Gutierrez confirmed TISD has audited its campus entry points with any access points found not up to standard fixed before the first day of school Aug. 16. He also confirmed the creation of a new assistant director of operations position to oversee the implementation of safety protocols prior to the 2022-23 school year.

MISD safety priorities

Meyers said improvements were made to districtwide security vestibules and cameras through MISD’s $92 million bond approved by voters in 2015. She said the $2 million added to the 2022 proposal would scope out other improvements.

“Do we need to add additional cameras; do we need to look at other items?” Meyers said. “The bond committee will have to look, but the board committee felt it was important to have that.”

Nineteen Precinct 5 officers serve MISD schools, Meyers said. Each high school has two officers stationed, while all other campuses have one each.

In terms of mental health support, Meyers said MISD uses a program called Character Strong, a program that develops socio-emotional learning curricula tailored to various age groups. The district also has a partnership with Tri-County Behavioral Healthcare, a federally qualified health center serving Montgomery, Waller and Liberty counties.

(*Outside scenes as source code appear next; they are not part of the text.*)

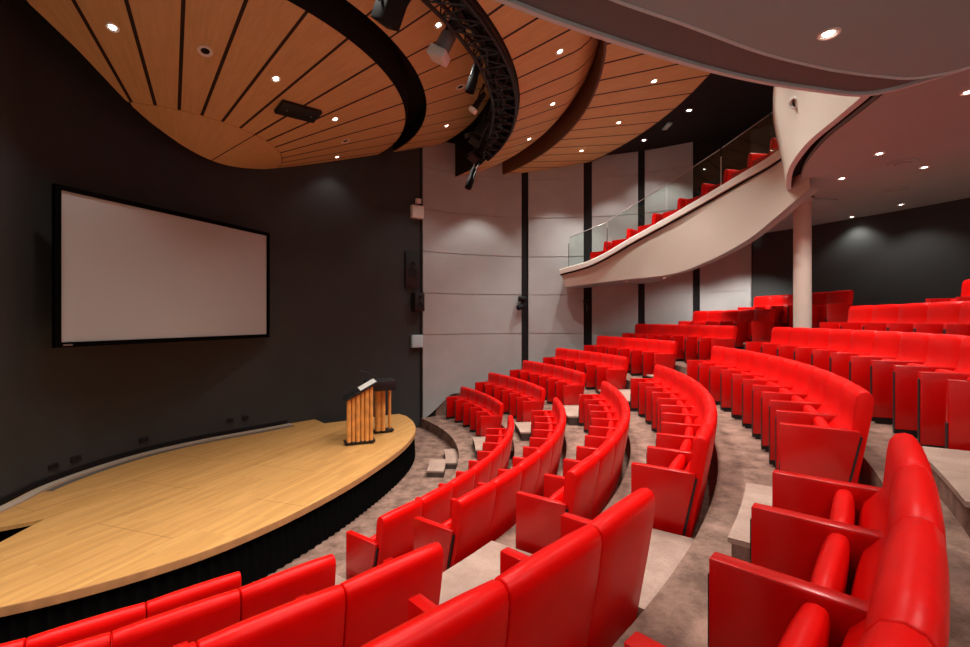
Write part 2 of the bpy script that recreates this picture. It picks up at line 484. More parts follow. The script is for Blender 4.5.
LIGHTS = {'fan': (3.33, 3.56, 2.0, .36, [-1.204, -.551, -.054, .644], 90 * PW),
          'inner': (5.84, 4.68, 5.11, .36, [-.304, .404, .763, -.66, -1.0, -1.36], 170 * PW),
          'middle': (7.80, 4.30, 7.05, .37, [-.207, .041, .29, -.455, -.70, -.95, -1.2], 380 * PW),
          'outer': (9.73, 4.55, 8.57, .17, [-.03, .171, .369, -.23, -.43, -.63, -.83, -1.03], 480 * PW)}
names = {'fan': ['bright downlight in the stage fan, at its end over the screen', 'downlight in the stage fan beside the black hatch', 'downlight in the stage fan just past the black hatch', 'small downlight at the far tip of the stage fan'],
         'inner': ['downlight in the narrow ring behind the lamp with a pale frame', 'downlight in the narrow ring low beside the truss', 'downlight in the narrow ring close to the dark wall'],
         'middle': ['downlight in the ring outside the truss, under the grey balcony edge', 'second downlight down the ring outside the truss', 'lowest downlight of the ring outside the truss'],
         'outer': ['topmost downlight of the outermost timber ring', 'middle downlight of the outermost timber ring', 'lowest downlight of the outermost timber ring']}
for key, (r, h0, r0, s, azs, en) in LIGHTS.items():
    for i, a in enumerate(azs):
        p = on_cone(r, a, h0, r0, s)
        tilt = (-sin(math.atan(s)) * cos(a) * -1, sin(math.atan(s)) * sin(a), -cos(math.atan(s)))
        nrm = Vector((s * cos(a), s * sin(a), -1)).normalized()
        if i < len(names[key]):
            t = downlight(p, names[key][i], en if i < 3 else en * .22, nrm, .075, cone=95 if i < 3 else 110)
            t.rotation_euler = nrm.to_track_quat('-Z', 'Y').to_euler()
        else:
            lamp((p[0], p[1], p[2] - .06), en, 100)

# ------------------------------------------------------------------ small ceiling fittings
def ring_speaker(p, nrm, label, r=.1):
    t = empty('ceiling_speaker', label, 'ceiling speaker', p, 0, 'round speakers in the timber ceiling')
    t.rotation_euler = Vector(nrm).to_track_quat('-Z', 'Y').to_euler()
    obj('trim_ring', MB().lathe([(r * .62, .01), (r * .62, -.01), (r, -.014), (r * 1.05, -.004), (r * 1.05, .01)], 28).mesh('trim_ring', M['white'], 40), t)
    obj('cone', MB().lathe([(r * .6, .0), (r * .55, .006), (r * .25, -.002), (.01, -.004)], 24).mesh('cone', M['dark_metal'], 50), t)
def nrm_at(a, s): return Vector((s * cos(a), s * sin(a), -1)).normalized()
ring_speaker(on_cone(3.33, -.873, 3.56, 2, .36), nrm_at(-.873, .36), 'round white rimmed speaker in the stage fan near the bright downlight')
ring_speaker(on_cone(3.33, .292, 3.56, 2, .36), nrm_at(.292, .36), 'round white rimmed speaker in the far half of the stage fan')
ring_speaker(on_cone(5.84, .055, 4.68, 5.11, .36), nrm_at(.055, .36), 'round white rimmed speaker in the narrow ring behind the truss')
hp = on_cone(2.99, -.292, 3.56, 2, .36)
t = empty('ceiling_hatch', 'black rectangular hatch fixed below the stage fan boards', 'ceiling hatch', (hp[0], hp[1], hp[2] - .03))
zax = -nrm_at(-.292, .36)
t.rotation_euler = zax.to_track_quat('Z', 'X').to_euler()
d1 = Vector((.56, .52, 0)); 
me = MB().box((-.17, -.40, -.045), (.17, .40, .03)).mesh('housing', M['black_metal'], 30, .008)
o = obj('housing', me, t)
for y in (-.25, .25): obj('screw', MB().lathe([(.014, -.006), (.014, .006)], 10, (0, y, -.047)).mesh('screw', M['steel'], 40), t)
# lay its long side along the direction seen between its two short ends
ang = atan2(.78, .62)
t.rotation_euler = (Matrix.Rotation(0, 3, 'Z')).to_euler()
xl = Vector((cos(ang), sin(ang), 0)); xl = (xl - zax * xl.dot(zax)).normalized(); yl = zax.cross(xl)
t.rotation_euler = Matrix((( -yl.x, xl.x, zax.x), (-yl.y, xl.y, zax.y), (-yl.z, xl.z, zax.z))).to_euler()

# ------------------------------------------------------------------ lighting truss and stage lamps
TR = empty('lighting_truss', 'black curved lattice lighting truss hanging in the slot of the timber ceiling', 'lighting truss', (CEIC[0], CEIC[1], E + 4.3))
def arc_pts(r, z, a0, a1, n): return [(r * cos(a0 + (a1 - a0) * i / n), r * sin(a0 + (a1 - a0) * i / n), z) for i in range(n + 1)]
A0, A1 = -1.5, .40
def trz(a): return 0.
chords = [(6.52, -.10), (6.98, -.10), (6.52, .32), (6.98, .32)]
for r, z in chords:
    obj('chord', MB().tube(arc_pts(r, z, A0, A1, 70), .03, 8).mesh('chord', M['black_metal'], 50), TR)
lat = MB(); NB = 34
for i in range(NB):
    a, b = A0 + (A1 - A0) * i / NB, A0 + (A1 - A0) * (i + 1) / NB
    P = lambda r, z, q: (r * cos(q), r * sin(q), z)
    for (c1, c2) in ((0, 1), (2, 3), (0, 2), (1, 3)):
        r1, z1 = chords[c1]; r2, z2 = chords[c2]
        lat.tube([P(r1, z1, a), P(r2, z2, b)], .013, 6, False)
        lat.tube([P(r1, z1, a), P(r2, z2, a)], .013, 6, False)
obj('lattice', lat.mesh('lattice', M['black_metal'], 50), TR)
# cable tray on the outside of the truss
obj('top_cover', grid('top_cover', [[(q * cos(a), q * sin(a), z) for q, z in ((6.50, .34), (7.0, .34), (7.0, .35), (6.50, .35), (6.50, .34))] for a in [A0 + (A1 - A0) * i / 70 for i in range(71)]], M['black_metal'], 30), TR)
obj('cable_tray', grid('cable_tray', [[(q * cos(a), q * sin(a), z) for q, z in ((6.99, -.08), (7.03, -.08), (7.03, .36), (6.99, .36), (6.99, -.08))] for a in [A0 + (A1 - A0) * i / 70 for i in range(71)]], M['black_metal'], 30), TR)
for j in range(3):
    obj('cable_loom', MB().tube([((6.58 + .11 * j + .05 * sin(i * (.5 + .2 * j) + j)) * cos(A0 + .5 + (A1 - A0 - .5) * i / 80), (6.58 + .11 * j + .05 * sin(i * (.5 + .2 * j) + j)) * sin(A0 + .5 + (A1 - A0 - .5) * i / 80), .0 + .09 * j + .05 * sin(i * .4 + 2 * j)) for i in range(81)], .03, 6).mesh('cable_loom', M['black_metal'], 60), TR)
obj('cable_loom', MB().tube([((6.72 + .05 * sin(i * 1.7)) * cos(A0 + (A1 - A0) * i / 80), (6.72 + .05 * sin(i * 1.7)) * sin(A0 + (A1 - A0) * i / 80), -.07 + .04 * sin(i * 1.1)) for i in range(81)], .025, 6).mesh('cable_loom', M['black_metal'], 60), TR)

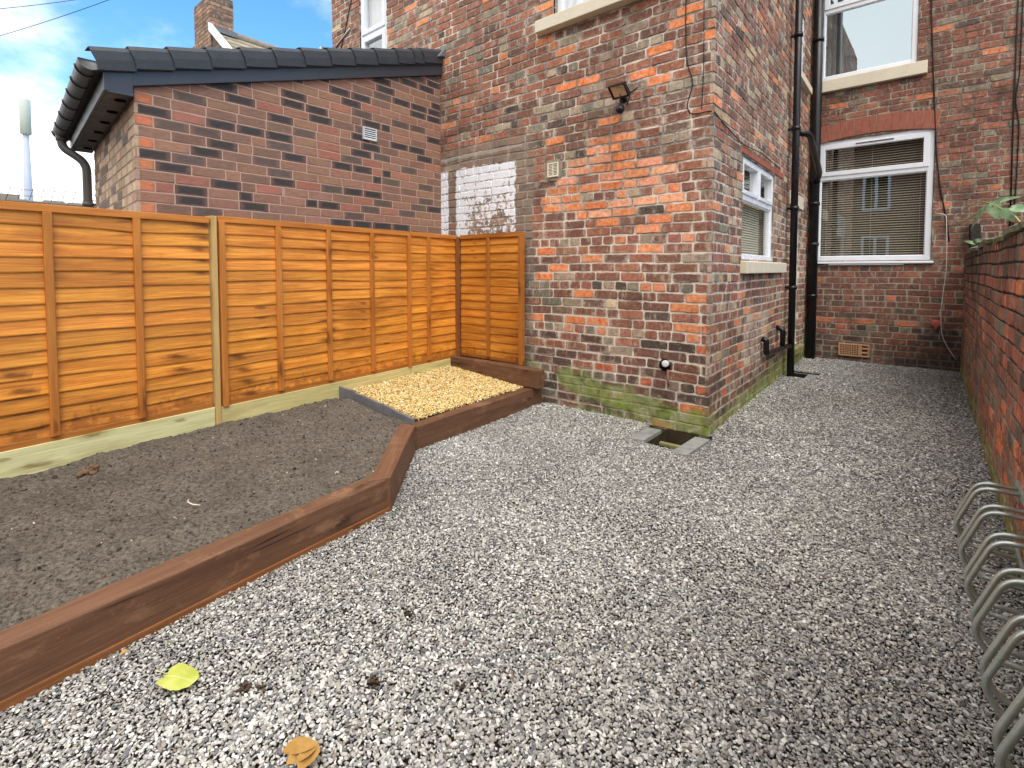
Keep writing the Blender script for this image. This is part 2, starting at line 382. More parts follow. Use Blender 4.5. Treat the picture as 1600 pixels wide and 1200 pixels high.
def glass_mat(name='window_glass', ior=2.9, tint=(.93, .96, .97, 1)):
    g = G(name); nt = g.nt; nt.nodes.remove(g.bsdf)
    out = [n for n in nt.nodes if n.type == 'OUTPUT_MATERIAL'][0]
    gl = nt.nodes.new('ShaderNodeBsdfGlossy'); gl.inputs['Roughness'].default_value = .005; gl.inputs['Color'].default_value = tint
    tr = nt.nodes.new('ShaderNodeBsdfTransparent'); tr.inputs['Color'].default_value = (.95, .95, .94, 1)
    fr = nt.nodes.new('ShaderNodeFresnel'); fr.inputs['IOR'].default_value = ior
    ns = nt.nodes.new('ShaderNodeTexNoise'); ns.inputs['Scale'].default_value = 2.2
    geo = nt.nodes.new('ShaderNodeNewGeometry'); nt.links.new(geo.outputs['Position'], ns.inputs['Vector'])
    bp = nt.nodes.new('ShaderNodeBump'); bp.inputs['Strength'].default_value = .012; bp.inputs['Distance'].default_value = .02
    nt.links.new(ns.outputs['Fac'], bp.inputs['Height']); nt.links.new(bp.outputs[0], gl.inputs['Normal'])
    mx = nt.nodes.new('ShaderNodeMixShader'); inv = nt.nodes.new('ShaderNodeMath'); inv.operation = 'SUBTRACT'; inv.inputs[0].default_value = 1; nt.links.new(geo.outputs['Backfacing'], inv.inputs[1])
    mul = nt.nodes.new('ShaderNodeMath'); mul.operation = 'MULTIPLY'; nt.links.new(fr.outputs[0], mul.inputs[0]); nt.links.new(inv.outputs[0], mul.inputs[1]); nt.links.new(mul.outputs[0], mx.inputs[0]); nt.links.new(tr.outputs[0], mx.inputs[1]); nt.links.new(gl.outputs[0], mx.inputs[2])
    nt.links.new(mx.outputs[0], out.inputs[0]); return g.mat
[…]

“We want to make sure our students have access to as many resources as possible,” Meyers said.

Looking forward

Bert, Gutierrez and Meyers all discussed striking a balance between keeping the school community safe and over-surveilling kids.

“It’s kind of hard to answer. Especially after what happened in Uvalde, you can never really do enough,” Gutierrez said. “It is going to be a careful balance, almost as if we’re not there. But I don’t want it to seem like it is an institution. Part of it is not seeing the SRO in uniform and not seeing it as a scary thing.”

Meyers said she believes maintaining that balance is one of the biggest needs of school safety.

“We want to make sure that parents are welcome to come in and have lunch with their child or come in for a program so we have safety mechanisms for our parents and visitors,” Meyers said. “It should still be a school where kids can go out and play but also be safe and secure in their classrooms.”

Bert also said he believes law enforcement should improve its ability to work through social media to spot warning signs.

Ahead of the 88th legislative session, which will begin in January, Creighton said legislators will work to increase access to mental health support. He pointed to the Legislature’s $745 million investment into research creating networks for children’s mental health in 2019.

“Year after year, the Texas Legislature has prioritized mental health funding, and the 2023 session will be no different,” Creighton said. “The $100 million the governor deployed is a good start, but lawmakers will work diligently to ensure communities large and small have the mental health resources they need.”

Peyton MacKenzie contributed to this report.